Entries with scene source code:

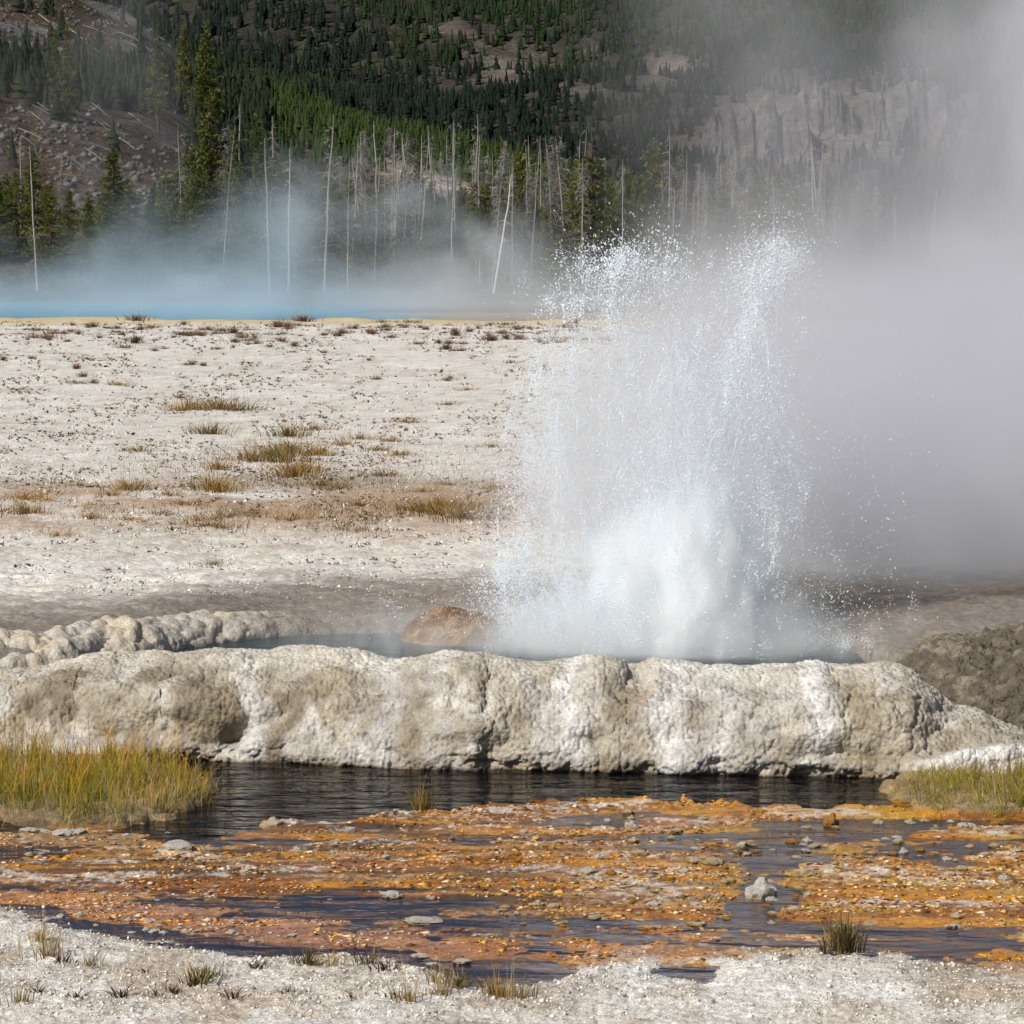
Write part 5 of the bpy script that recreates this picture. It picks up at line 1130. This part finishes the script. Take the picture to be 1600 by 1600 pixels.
def lake(nt, co, x, y, z):
    n = S(nt, noise(nt, vmap(nt, co, (.10, .018, .13)), 1.0, 5, .6, .6)); n2 = S(nt, noise(nt, vmap(nt, co, (.045, .01, .03), (3, 1, 7)), 1.0, 2, .5))
    top = (n2 - .5) * 34.0 + (n - .5) * 22.0 + 3.6 + x.step(-34, -16) * x.step(4, -8) * 5.0
    h = (z * -1.0 + top).step(-1.5, 9.0)
    low = (z + (n - .5) * 3.0).step(4.4, -.6)
    yf = y.step(205, 225) * y.step(318, 306)
    return (h * n.step(.34, .64) * .017 + low * .0095) * yf * z.step(19, 12)
steam('lake_steam', ((-75, 75), (204, 319), (-.3, 19)), lake, 'blue-lit grey steam drifting over the hot lake', (.86, .92, .98), 0.1, 1.0, (200, 40, 64))  # bluish volume colour imitates blue light from lake and sky
def hillmist(nt, co, x, y, z):
    n = S(nt, noise(nt, vmap(nt, co, (.05, .03, .045), (2, 5, 1)), 1.0, 4, .6, .7))
    return n.step(.46, .66) * .014 * x.step(-26, -44) * z.step(40, 24) * y.step(362, 375) * y.step(420, 405) * z.step(2, 8)
steam('slope_steam', ((-80, -24), (361, 421), (2, 40)), hillmist, 'thin steam wisps crossing the bare slope', (.80, .82, .86), 0.0, 1.0, (80, 30, 60))
vx_ = vent[0]
def mist(nt, co, x, y, z):
    n = S(nt, noise(nt, vmap(nt, co, (4.2, 3.6, 1.7)), 1.0, 4, .62, .8))
    nb = S(nt, noise(nt, vmap(nt, co, (1.1, 1.0, .8), (5, 3, 2)), 1.0, 3, .55, .4))
    core = ((x - vx_ + .05) * (x - vx_ + .05) * .95 + (y - YG) * (y - YG) * 1.8 + (z - .85) * (z - .85) * .50)
    c = (core + (n - .5) * 2.6 + (nb - .5) * 1.8).step(1.0, .25) * 9.0
    skirt = ((x - vx_ + .15) * (x - vx_ + .15) * .30 + (y - YG) * (y - YG) * 1.2 + (z - .56) * (z - .56) * 1.6 + (n - .5) * 1.0).step(1.0, .1) * 2.6
    c = c.max(skirt)
    halo = ((x - vx_ + .3) * (x - vx_ + .3) * .36 + (y - YG) * (y - YG) + (z - 1.4) * (z - 1.4) * .14).step(1.3, .1) * n.step(.32, .68) * .6
    film = z.step(1.0, .58) * n.step(.38, .7) * 1.0 * x.step(-2.6, -.6)
    return (c + halo + film) * y.step(28.25, 28.6) * y.step(31.8, 31.0) * x.step(-2.8, -2.0) * x.step(4.3, 3.4)
steam('pool_mist', ((-2.9, 4.4), (28.2, 31.9), (.57, 4.4)), mist, 'bright white mist boiling round the foot of the geyser', (.985, .995, 1), 0.0, 1.0, (180, 84, 110))
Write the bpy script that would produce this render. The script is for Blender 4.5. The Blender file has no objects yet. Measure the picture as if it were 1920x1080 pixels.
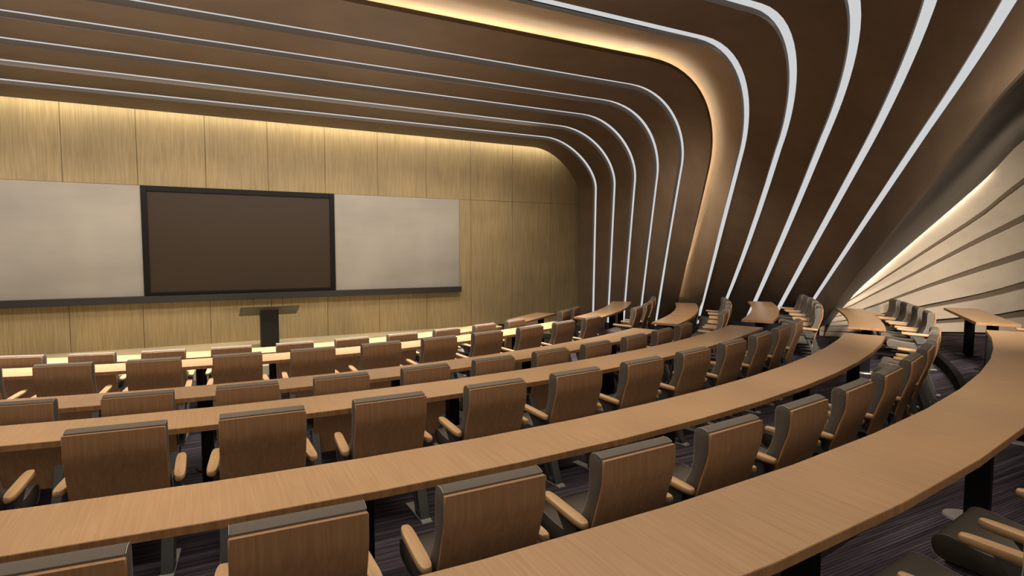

Task brief: What is the number of lines in the data that hold the string "script"? Answer with the number only.

Response to the exercise: 2